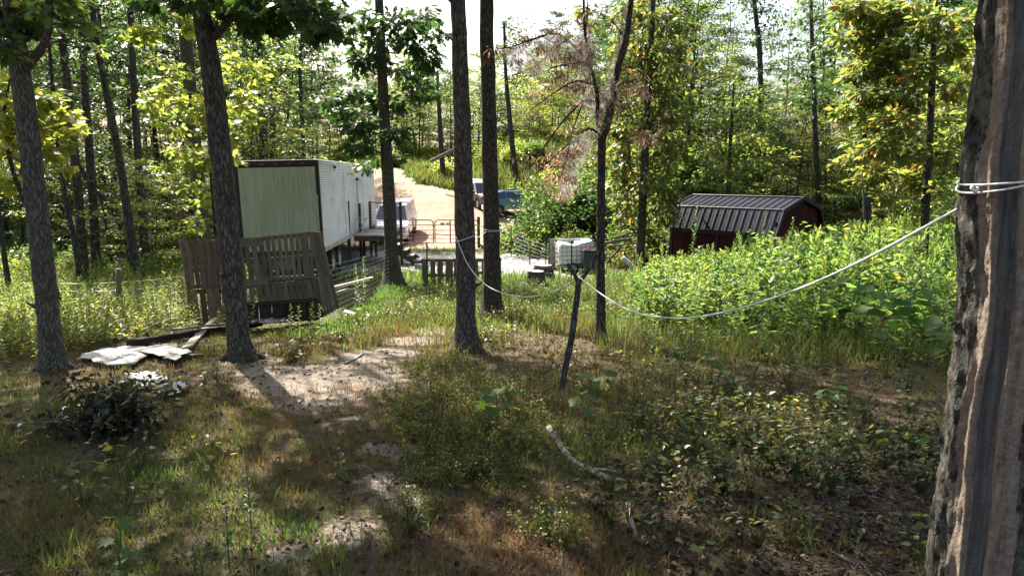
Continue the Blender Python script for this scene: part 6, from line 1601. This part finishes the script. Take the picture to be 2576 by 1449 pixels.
suv = car('sport_utility_car', 'dusty dark SUV with a pale bonnet and roof between the two middle trunks', 1.86,
    [(-2.25, .55), (-2.25, 1.02), (1.0, 1.08), (2.05, .98), (2.22, .85), (2.25, .50)], .45, (-1.38, 1.36), .38,
    [dict(name='cab', prof=[(-2.22, 1.0), (-2.05, 1.70), (-1.2, 1.76), (.15, 1.74), (.98, 1.06)], zb=1.0, zt=1.76, yb=.88, yt=.70, paint=suvt, side=[[(-1.98, 1.12), (-1.90, 1.60), (-1.15, 1.64), (-1.15, 1.12)], [(-1.08, 1.12), (-1.08, 1.64), (-.35, 1.64), (-.35, 1.12)], [(-.28, 1.12), (-.28, 1.64), (.12, 1.62), (.72, 1.12)]], front=[('windshield', (.94, 1.12), (.20, 1.70), .06)])],
    suvp, suvp, None,
    [('headlight', (2.16, .68, .86), (.14, .32, .15), lamp), ('turn_signal', (2.20, .70, .73), (.10, .30, .07), orange), ('taillight', (-2.24, .80, .95), (.05, .14, .3), red)],
    loc, h1, alloy, mirrors=(.85, 1.15, (.12, .2, .15), .1, M['black']), rails=[(-1.8, .1, .62, 1.80)], pitch=pit,
    extra=[('bonnet', (1.52, 0, 1.055), (1.05, 1.55, .05), suvt), ('grille_panel', (2.23, 0, .84), (.05, .95, .2), M['black']), ('front_bumper', (2.26, 0, .55), (.16, 1.8, .24), M['black']), ('rear_bumper', (-2.28, 0, .55), (.14, 1.75, .22), M['black'])])
suv.scale = (.86, .86, .86)
yv = 44.5; h2 = R(8)
loc, pit = settle(at(1300, 530, yv).x, yv, h2, 2.6)
bl = plain('car_blue', (.13, .24, .33), .22, .2, .06, scale=2)
car('hatchback_car', 'light blue car half hidden by bushes right of the middle trunks', 1.74,
    [(-2.1, .50), (-2.12, .92), (-1.5, 1.0), (1.0, .98), (1.85, .86), (2.08, .66), (2.1, .42)], .34, (-1.28, 1.28), .32,
    [dict(name='cab', prof=[(-1.95, .95), (-1.62, 1.38), (-.9, 1.50), (.1, 1.47), (1.02, .97)], zb=.95, zt=1.50, yb=.82, yt=.62, side=[[(-1.62, 1.03), (-1.42, 1.34), (-.95, 1.41), (-.78, 1.41), (-.78, 1.03)], [(-.70, 1.03), (-.70, 1.41), (.05, 1.38), (.72, 1.03)]], front=[('windshield', (.97, 1.01), (.16, 1.44), .05), ('rear_window', (-1.90, 1.02), (-1.66, 1.34), .1)])],
    bl, bl, None,
    [('headlight', (1.98, .60, .72), (.2, .28, .14), lamp), ('taillight', (-2.10, .70, .82), (.08, .2, .24), red)],
    loc, h2, alloy, mirrors=(.72, 1.04, (.1, .18, .13), .08, bl), pitch=pit, rails=[(-1.2, 0, .5, 1.53)],
    extra=[('rear_bumper', (-2.14, 0, .48), (.16, 1.64, .28), plain('bumper_grey', (.52, .54, .56), .4)), ('front_bumper', (2.1, 0, .42), (.14, 1.64, .24), bl)])

# ------------------------------------------------------------------ shed
def shed():
    B = at(1950, 587.5, 22.8); beta = R(48.6)
    L_, W_ = 4.2, 3.3
    zg = g1(B.x, B.y) - .05
    r = thing('barn_shed', 'dark red barn-shaped shed with a black ribbed metal roof behind the weeds', 'shed', (B.x, B.y, zg), (0, 0, -beta))
    ze = B.z - zg                                        # eave height; local x from the right end to the left is negative, y into the picture
    zk, zr = ze + .74, ze + 1.13
    redw = wood_mat('barn_red', (.028, .006, .007), (.075, .012, .013), .5)
    trim = plain('trim_black', (.018, .018, .02), .6)
    roofm = plain('black_roof_metal', (.011, .014, .026), .42, .1, .2, scale=2, spec=.35)
    yo = .10
    for i in range(14):
        x = -L_ + (i + .5) * L_ / 14
        plank(r, 'siding_board', (x, 0.02, 0), (x, .02, ze + .05), L_ / 14 - .008, .02, (0, -1, 0), redw)
        plank(r, 'siding_board', (x, W_ - .02, 0), (x, W_ - .02, ze + .05), L_ / 14 - .008, .02, (0, 1, 0), redw)
    def hgt(y):
        t = min(y, W_ - y); return ze + (zk - ze) * min(1, (t + yo) / .40) if t + yo < .40 else zk + (zr - zk) * (t + yo - .40) / (W_ / 2 + yo - .40)
    for xe, nrm in ((-.02, 1), (-L_ + .02, -1)):
        for i in range(12):
            y = (i + .5) * W_ / 12; plank(r, 'gable_board', (xe, y, 0), (xe, y, hgt(y) - .06), W_ / 12 - .008, .02, (nrm, 0, 0), redw)
    for x in (-L_ + .05, -3.2, -2.2, -.05): plank(r, 'trim_post', (x, -.012, 0), (x, -.012, ze), .12, .03, (0, -1, 0), trim)
    plank(r, 'trim_fascia', (-L_, -.014, ze - .10), (0, -.014, ze - .10), .14, .028, (0, -1, 0), trim)
    dr = MB().box((-2.7, -.012, ze / 2 - .1), (.86, .03, ze - .3), bev=.005).build('door', redw, r)
    pts = [(-yo, ze - .03), (.40 - yo, zk), (W_ / 2, zr), (W_ - .40 + yo, zk), (W_ + yo, ze - .03)]
    n = 16; ov = .12; x0, x1 = -L_ - ov, ov
    cell = (x1 - x0) / n
    for k in range(4):
        (ya, za), (yb, zb_) = pts[k], pts[k + 1]
        dirv = np.array([0, yb - ya, zb_ - za]); ln = np.linalg.norm(dirv); dirv /= ln
        nv = np.array([0, -dirv[2], dirv[1]])
        if nv[2] < 0: nv = -nv
        key = MB(); prof = [(-.5, 0), (-.44, 0), (-.42, .03), (-.38, .03), (-.36, 0), (-.16, 0), (-.15, .008), (-.13, .008), (-.12, 0), (.12, 0), (.13, .008), (.15, .008), (.16, 0), (.5, 0)]
        V = []
        for s in (0, ln):
            for u, e in prof: V.append((u * cell, s, e))
        m = len(prof); key.add(V, [(i, i + 1, m + i + 1, m + i) for i in range(m - 1)])
        me = key.mesh('roof_panel')
        for i in range(n):
            o = link('roof_panel', me, roofm, r)
            X = Vector((1, 0, 0)); Yv = Vector(dirv); Z = X.cross(Yv)
            Mx = Matrix((X, Yv, Z)).transposed().to_4x4(); Mx.translation = Vector((x0 + (i + .5) * cell, ya, za)) + Vector(nv) * .02
            o.matrix_local = Mx
        plank(r, 'roof_sheathing', (x0 + .02, (ya + yb) / 2, (za + zb_) / 2 - .005), (x1 - .02, (ya + yb) / 2, (za + zb_) / 2 - .005), ln - .02, .02, nv, trim)
    capm = plain('ridge_metal', (.09, .095, .105), .35, .4)
    for y, z in ((W_ / 2, zr + .045), (.40 - yo, zk + .045), (W_ - .40 + yo, zk + .045)):
        MB().box((-L_ / 2, y, z), (L_ + .26, .16 if y == W_ / 2 else .06, .02), bev=.006).build('ridge_cap' if y == W_ / 2 else 'roof_flashing', capm, r)
    for xe in (x1 + .004, x0 - .004):
        for k in range(4):
            (ya, za), (yb, zb_) = pts[k], pts[k + 1]
            plank(r, 'gable_trim', (xe, ya, za), (xe, yb, zb_), .14, .03, (1, 0, 0), trim)
    for k in (.7, 1.5, 2.3):
        MB().box((-L_ / 2, k, -.1), (L_, .12, .2)).build('skid', M['deck_dark'], r)
shed()

# ------------------------------------------------------------------ tank on its cart, stumps and oddments
def tank_cart():
    y = 25.6
    L0, R0 = at(1401, 660, y), at(1492, 660, y); cx = (L0.x + R0.x) / 2; w = R0.x - L0.x
    zg = g1(cx, y)
    zbed = at(1440, 662, y).z - zg
    c = thing('utility_cart', 'low two-wheeled cart carrying the white caged tank', 'cart', (cx, y, zg))
    MB().box((0, 0, zbed - .07), (w + .1, 1.05, .13), bev=.01).build('bed', M['pallet_grey'], c)
    t, rm, hm = wheel_meshes(.20, .13, 4)
    for s in (-1, 1):
        wv = link('wheel', t, M['rubber_clean'], c, loc=(-.12, s * .6, .20), rot=(0, 0, 0 if s > 0 else math.pi)); link('rim', rm, plain('cream_rim', (.5, .44, .33), .5), wv)
    MB().tube([(-w / 2, 0, zbed - .1), (-w / 2 - .45, 0, .2), (-w / 2 - .6, 0, .1)], .03, 8).build('tongue', M['black'], c)
    MB().box((-.12, 0, .2), (.06, 1.15, .06)).build('axle', M['black'], c)
    k = thing('water_tank', 'white plastic tank in a wire cage, its top caved in at one side', 'tank', (cx - .03, y, zg + zbed), (0, R(-1.5), R(4)))
    ht = at(1440, 607, y).z - at(1440, 662, y).z
    V = []; F = []
    prof = [(-w / 2 + .03, .02), (-w / 2 + .01, ht * .5), (-w / 2 + .06, ht - .10), (-w / 2 + .14, ht - .02), (-.1, ht - .10), (.2, ht - .02), (w / 2 - .10, ht + .06), (w / 2 - .04, ht - .02), (w / 2 - .02, ht * .5), (w / 2 - .05, .02)]
    n = len(prof)
    for yy, f in ((-.50, .94), (-.46, 1), (.46, 1), (.50, .94)):
        for px, pz in prof: V.append((px * f, yy, ht / 2 + (pz - ht / 2) * f))
    F = [[q * n + i, q * n + (i + 1) % n, (q + 1) * n + (i + 1) % n, (q + 1) * n + i] for q in range(3) for i in range(n)] + [list(range(n)), [3 * n + i for i in range(n)][::-1]]
    MB().add(V, F).build('bottle', M['white_plastic'], k)
    cg = MB(); hx, hy = w / 2 + .015, .53
    for i in range(6):
        z = .03 + i * (ht) / 5.4; cg.tube([(-hx, -hy, z), (hx, -hy, z), (hx, hy, z), (-hx, hy, z), (-hx, -hy, z)], .009, 5)
    for i in range(9):
        x = -hx + i * 2 * hx / 8
        for s in (-1, 1): cg.tube([(x, s * hy, 0), (x, s * hy, ht - .02)], .009, 5)
    for i in range(1, 6):
        for s in (-1, 1): cg.tube([(s * hx, -hy + i * 2 * hy / 6, 0), (s * hx, -hy + i * 2 * hy / 6, ht - .02)], .009, 5)
    cg.build('cage', M['wire'], k)
    MB().tube([(-.1, 0, ht - .1), (-.1, 0, ht + .0)], .11, 14).build('cap', M['black'], k)
    for yy in (-.3, .3): MB().box((.05, yy, ht + .06), (w * .95, .05, .03)).build('top_bar', M['steel'], k)
    b = at(1482, 668, y - .75)
    bx = thing('plastic_bin', 'dark green bin standing in front of the right end of the tank', 'bin', (b.x, y - .75, g1(b.x, y - .75)))
    hb = at(1482, 631, y - .75).z - bx.location.z
    gm = plain('dark_green_plastic', (.035, .048, .042), .5)
    MB().box((0, 0, hb / 2), (.46, .4, hb), bev=.03).build('bin_body', gm, bx); MB().box((0, 0, hb + .015), (.5, .44, .05), bev=.015).build('lid', gm, bx)
    MB().box((-.08, -.05, hb + .06), (.2, .1, .05), bev=.01).build('red_cap', plain('red_plastic', (.35, .05, .06), .5), bx)
    p = at(1391, 657, y + .55); pt = at(1391, 600, y + .55)
    pl = thing('plywood_sheet', 'greyed plywood sheet standing behind the left end of the tank', 'board', (p.x, y + .55, g1(p.x, y + .55)))
    MB().box((.12, 0, (pt.z - pl.location.z) / 2), (.62, .018, pt.z - pl.location.z), bev=.003).build('sheet', M['plywood'], pl)
    q = gnd(1345, 651); cr = thing('plastic_crate', 'small black crate lying on the gravel near the tank', 'crate', q, (0, 0, .2)); cb = MB()
    for x, yv, d in ((0, -.15, (.42, .015, .14)), (0, .15, (.42, .015, .14)), (-.21, 0, (.015, .29, .14)), (.21, 0, (.015, .29, .14))): cb.box((x, yv, .08), d)
    cb.box((0, 0, .012), (.40, .28, .02)); cb.build('crate_body', M['black'], cr)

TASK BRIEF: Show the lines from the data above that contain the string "picture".

SOLUTION:
Continue the Blender Python script for this scene: part 6, from line 1601. This part finishes the script. Take the picture to be 2576 by 1449 pixels.
    ze = B.z - zg                                        # eave height; local x from the right end to the left is negative, y into the picture